- DATA SHOWN
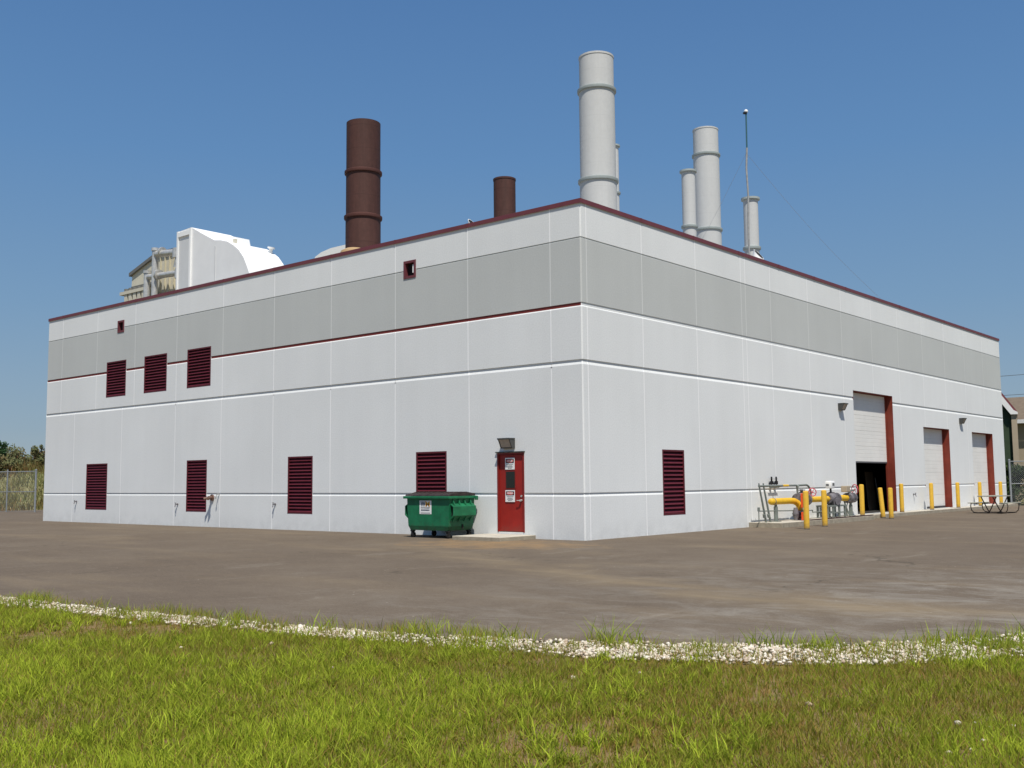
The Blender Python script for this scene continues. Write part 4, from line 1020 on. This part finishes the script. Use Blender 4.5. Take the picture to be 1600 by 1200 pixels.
# slanted cut vent hoods behind the parapet
def hood(x, y, z, r, lean, label):
    e = empty('vent_hood', label, 'vent', (x, y, 8.2), group='slant cut white vent pipes on the roof')
    bm = NB(); n = 24; zt = z - 8.2
    A = []; B = []
    for k in range(n):
        a = 2 * math.pi * k / n; cx_, cy_ = r * math.cos(a), r * math.sin(a)
        A.append(bm.verts.new((cx_, cy_, 0))); B.append(bm.verts.new((cx_ + lean[0], cy_ + lean[1], zt - r * 1.2 * math.cos(a))))
    for k in range(n): bm.faces.new([A[k], A[(k + 1) % n], B[(k + 1) % n], B[k]])
    obj('pipe', bm, M['white'], e, True)
    bm = NB(); vs = []
    for k in range(n):
        a = 2 * math.pi * k / n; vs.append(bm.verts.new((.86 * r * math.cos(a) + lean[0], .86 * r * math.sin(a) + lean[1], zt + .004 - r * 1.2 * .86 * math.cos(a))))
    bm.faces.new(vs); obj('opening', bm, M['dark'], e)
    bm = NB(); v2 = []
    for rr in (.87, 1.0):
        v2.append([bm.verts.new((rr * r * math.cos(2 * math.pi * k / n) + lean[0], rr * r * math.sin(2 * math.pi * k / n) + lean[1], zt + .002 - r * 1.2 * rr * math.cos(2 * math.pi * k / n))) for k in range(n)])
    for k in range(n): bm.faces.new([v2[0][k], v2[1][k], v2[1][(k + 1) % n], v2[0][(k + 1) % n]])
    obj('lip', bm, M['ductgrey'], e)
hood(-4.75, 1.1, 9.05, .13, (0, 0), 'small white slant cut vent pipe left of the tall pale stack')
hood(-1.35, 11.9, 9.42, .17, (.1, .40), 'curved white vent pipe leaning at the foot of the antenna mast')

# ------------------------------------------------------------------ white intake duct (left of roof)
iw = empty('intake_duct', 'big white air intake duct with curved back standing on the left roof', 'duct', (-26, 6, 8.2))
def I(x, y, z): return (x + 26, y - 6, z - 8.2)
# side profile in x-z at the near plane, extruded backwards
profA = [(-28.38, 8.2), (-28.38, 13.58), (-27.28, 13.62), (-26.4, 13.18), (-25.36, 12.69), (-24.85, 12.61), (-24.35, 12.47), (-23.91, 12.25), (-23.47, 11.96), (-23.10, 11.58), (-22.85, 11.17), (-22.67, 10.83), (-22.45, 10.2), (-22.30, 9.4), (-22.25, 8.2)]
bm = NB(); prism(bm, profA, lambda a, b: I(a, 6.0, b), lambda a, b: I(a, 8.199, b)); fixn(bm)
for f in bm.faces:
    if abs(f.normal.y) > .9: f.material_index = 1
obj('duct_body', bm, [M['ductwhite'], mat('duct_side', (.78, .78, .77), .7, .06, .5)], iw)
bm = NB(); prism(bm, [(-28.37, 8.2), (-28.37, 13.5), (-27.26, 13.58), (-27.08, 13.05), (-26.95, 8.2)], lambda a, b: I(a, 8.2, b), lambda a, b: I(a, 9.25, b)); fixn(bm); obj('duct_rear', bm, M['ductwhite'], iw)
bm = NB(); cyl(bm, I(-23.9, 8.0, 11.9), I(-23.78, 8.0, 12.42), .09, n=12); cyl(bm, I(-23.78, 8.0, 12.38), I(-23.76, 8.0, 12.46), .17, n=12); obj('lifting_nozzle', bm, M['ductwhite'], iw)
bm = NB(); box(bm, *[v for v in (-28.25 + 26, -27.33 + 26, -.030, -.004, 0, 13.10 - 8.2)]); obj('side_panel', bm, M['ductgrey'], iw)
bm = NB(); box(bm, -28.38 + 26, -28.26 + 26, -.09, -.002, 0, 5.36); box(bm, -27.32 + 26, -27.20 + 26, -.09, -.002, 0, 5.36); box(bm, -28.259 + 26, -27.321 + 26, -.09, -.002, 5.08, 5.30); obj('panel_trim', bm, M['ductwhite'], iw)
bm = NB(); box(bm, -25.30 + 26, -25.24 + 26, -.02, -.002, 0, 4.2); obj('seam_rib', bm, M['ductgrey'], iw)
bm = NB(); box(bm, -25.0 + 26, -24.86 + 26, .75, .9, 4.42, 4.62); obj('junction_box', bm, M['tan'], iw)
# tan filter house with silver pipes
fh = empty('filter_house', 'tan filter house with sloping dark trimmed roof on the far left roof', 'filter house', (-32, 7, 8.2 - 8.2))
# stands on its own steel legs beside the building
bm = NB(); prism(bm, [(-34.35, 9.0), (-34.35, 11.93), (-34.30, 12.45), (-31.85, 13.15), (-30.0, 13.12), (-30.0, 9.0)], lambda a, b: (a + 32, 0, b), lambda a, b: (a + 32, 3.2, b)); fixn(bm)
obj('housing', bm, M['tan'], fh)
bm = NB(); prism(bm, [(-34.45, 12.36), (-34.45, 12.54), (-31.85, 13.27), (-31.85, 13.10)], lambda a, b: (a + 32, -.12, b), lambda a, b: (a + 32, 3.3, b)); prism(bm, [(-31.84, 13.10), (-31.84, 13.27), (-29.9, 13.22), (-29.9, 13.06)], lambda a, b: (a + 32, -.12, b), lambda a, b: (a + 32, 3.3, b)); fixn(bm)
obj('roof_trim', bm, M['tandark'], fh)
bm = NB(); box(bm, -2.3, .1, -.06, -.002, 11.56, 11.80); obj('dark_band', bm, M['tandark'], fh)
bm = NB()
for k in range(4): box(bm, .45 + k * .42, .50 + k * .42, -.07, -.002, 9.0, 12.95)
obj('rib', bm, mat('tan_rib', (.58, .53, .38), .7), fh)
bm = NB(); 
for k in range(6): box(bm, -1.95 + k * .42, -1.68 + k * .42, -.62, -.15, 9.0, 11.25)
box(bm, -2.35, .15, -.66, -.10, 11.26, 11.42)
obj('filter_row', bm, M['tan'], fh)
bm = NB()
for k in range(6): cyl(bm, (-2.1 + k * .42, -.4, 11.42), (-2.1 + k * .42, -.4, 11.60), .13, n=12)
obj('filter_cap', bm, M['tandark'], fh)
for (x, zt) in ((1.17, 13.06), (.45, 12.02)):
    bm = NB(); cyl(bm, (x, -.75, 8.9), (x, -.75, zt), .16, n=14); cyl(bm, (x, -.75, zt), (x, -.75, zt + .14), .20, n=14); obj('silver_riser', bm, M['silver'], fh, True)
bm = NB(); cyl(bm, (1.30, -.75, 12.88), (3.2, -.75, 12.70), .17, n=14); tube(bm, [(3.2, -.75, 12.70), (3.30, -.75, 12.5), (3.12, -.75, 11.95)], .16, 12); cyl(bm, (3.17, -.75, 12.88), (3.17, -.75, 12.42), .24, n=14)
cyl(bm, (1.75, -.75, 12.94), (1.85, -.75, 12.92), .23, n=14); obj('upper_header', bm, M['silver'], fh, True)
bm = NB(); cyl(bm, (.60, -.75, 11.82), (3.4, -.75, 11.66), .15, n=14); tube(bm, [(3.4, -.75, 11.66), (3.48, -.75, 11.5), (3.30, -.75, 10.7)], .15, 12); cyl(bm, (3.38, -.75, 11.85), (3.38, -.75, 11.38), .23, n=14)
cyl(bm, (1.45, -.75, 11.83), (1.57, -.75, 11.82), .25, n=14); obj('lower_header', bm, M['silver'], fh, True)
bm = NB()
for x in (-2.2, 1.8):
    for y in (.15, 3.0): box(bm, x - .1, x + .1, y - .1, y + .1, -.05, 9.0)
for x in (-1.95, .9): box(bm, x - .08, x + .08, -.7, -.5, -.05, 9.0)
obj('steel_legs', bm, M['steel'], fh)
bm = NB(); box(bm, -2.2, 3.5, -.95, -.1, 8.86, 8.95); obj('platform', bm, M['steel'], fh)

# white drum and tan cap just behind the parapet
wt = empty('white_drum', 'white rounded drum top peeking over the parapet beside the rusty stack', 'tank', (-15.6, 5.2, 8.2))
bm = NB(); prism(bm, [(-1.75, 0), (-1.75, 1.9), (-1.65, 2.18), (-1.45, 2.36), (-1.1, 2.48), (-.5, 2.56), (.4, 2.56), (.8, 2.46), (1.0, 2.3), (1.05, 0)], lambda a, b: (a, 0, b), lambda a, b: (a, 1.6, b)); fixn(bm); obj('drum', bm, mat('cream_white', (.84, .83, .78), .6), wt)
tc_ = empty('tan_roof_cap', 'low tan curved cap at the foot of the rusty stack', 'roof cap', (-10.55, 1.6, 8.2))
bm = NB(); lathe(bm, [(.5, 0), (.5, .85), (.45, .98), (.3, 1.06), (.001, 1.09)], n=24); obj('cap', bm, mat('cap_tan', (.45, .30, .15), .7), tc_, True)

# ------------------------------------------------------------------ fences
def fence(name, label, pts, h, mesh_gap=.085, rails=(1.0, .48), grp=None):
    r = empty(name, label, 'fence', (pts[0][0], pts[0][1], 0)); ox, oy = pts[0]
    P = [Vector((x - ox, y - oy, 0)) for x, y in pts]
    for k, p in enumerate(P):
        bm = NB(); rr = .055 if k in (0, len(P) - 1) else .038; cyl(bm, p, p + Vector((0, 0, h + .08)), rr, n=10); lathe(bm, [(rr + .01, h + .06), (rr + .008, h + .10), (.001, h + .13)], p, 10); obj('post', bm, M['fence'], r, True)
    bm = NB()
    for f_ in rails:
        for a, b in zip(P, P[1:]): cyl(bm, a + Vector((0, 0, h * f_)), b + Vector((0, 0, h * f_)), .024, n=8)
    obj('rail', bm, M['fence'], r)
    bm = NB(); hw = .0032
    for a, b in zip(P, P[1:]):
        L_ = (b - a).length; u = (b - a).normalized(); nrm = Vector((-u.y, u.x, 0)) * .03; n = int(L_ / mesh_gap)
        for d in (1, -1):
            k = -int(h / mesh_gap)
            while k < n:
                s0 = k * mesh_gap; z0, z1 = 0.03, h
                # diagonal wires clipped to the panel
                pa = max(0, -s0); pb = min(h, L_ - s0)
                if pb > pa:
                    A = (s0 + pa, pa) if d == 1 else (s0 + pa, h - pa); B = (s0 + pb, pb) if d == 1 else (s0 + pb, h - pb)
                    p0 = a + u * A[0] + Vector((0, 0, A[1])) + nrm; p1 = a + u * B[0] + Vector((0, 0, B[1])) + nrm
                    w = (u * -1 if d == 1 else u) * hw * .7 + Vector((0, 0, hw * .7))
                    quad(bm, [p0 - w, p1 - w, p1 + w, p0 + w])
                k += 1
    obj('chain_link', bm, M['fence'], r)
    return r
fence('chain_link_fence', 'chain link fence with two rails running right from the far building corner', [(.12, 37.0), (3.1, 37.05), (6.1, 37.1), (9.1, 37.2)], 2.28, .10, (1.0, .495))
fence('chain_link_fence', 'chain link fence in front of the brushy hillside at the far left', [(-43.85, 6.75), (-46.0, 6.1), (-49.0, 5.0), (-52.0, 3.9)], 2.32, .10, (1.0, .5))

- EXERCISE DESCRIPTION
Return nothing but the lines running from the start of the data to the line with "hood(-1.35, 11.9, 9.42, .17, (.1, .40), 'curved", please, both ends included and no pictures.

- THE REPLY
The Blender Python script for this scene continues. Write part 4, from line 1020 on. This part finishes the script. Use Blender 4.5. Take the picture to be 1600 by 1200 pixels.
# slanted cut vent hoods behind the parapet
def hood(x, y, z, r, lean, label):
    e = empty('vent_hood', label, 'vent', (x, y, 8.2), group='slant cut white vent pipes on the roof')
    bm = NB(); n = 24; zt = z - 8.2
    A = []; B = []
    for k in range(n):
        a = 2 * math.pi * k / n; cx_, cy_ = r * math.cos(a), r * math.sin(a)
        A.append(bm.verts.new((cx_, cy_, 0))); B.append(bm.verts.new((cx_ + lean[0], cy_ + lean[1], zt - r * 1.2 * math.cos(a))))
    for k in range(n): bm.faces.new([A[k], A[(k + 1) % n], B[(k + 1) % n], B[k]])
    obj('pipe', bm, M['white'], e, True)
    bm = NB(); vs = []
    for k in range(n):
        a = 2 * math.pi * k / n; vs.append(bm.verts.new((.86 * r * math.cos(a) + lean[0], .86 * r * math.sin(a) + lean[1], zt + .004 - r * 1.2 * .86 * math.cos(a))))
    bm.faces.new(vs); obj('opening', bm, M['dark'], e)
    bm = NB(); v2 = []
    for rr in (.87, 1.0):
        v2.append([bm.verts.new((rr * r * math.cos(2 * math.pi * k / n) + lean[0], rr * r * math.sin(2 * math.pi * k / n) + lean[1], zt + .002 - r * 1.2 * rr * math.cos(2 * math.pi * k / n))) for k in range(n)])
    for k in range(n): bm.faces.new([v2[0][k], v2[1][k], v2[1][(k + 1) % n], v2[0][(k + 1) % n]])
    obj('lip', bm, M['ductgrey'], e)
hood(-4.75, 1.1, 9.05, .13, (0, 0), 'small white slant cut vent pipe left of the tall pale stack')
hood(-1.35, 11.9, 9.42, .17, (.1, .40), 'curved white vent pipe leaning at the foot of the antenna mast')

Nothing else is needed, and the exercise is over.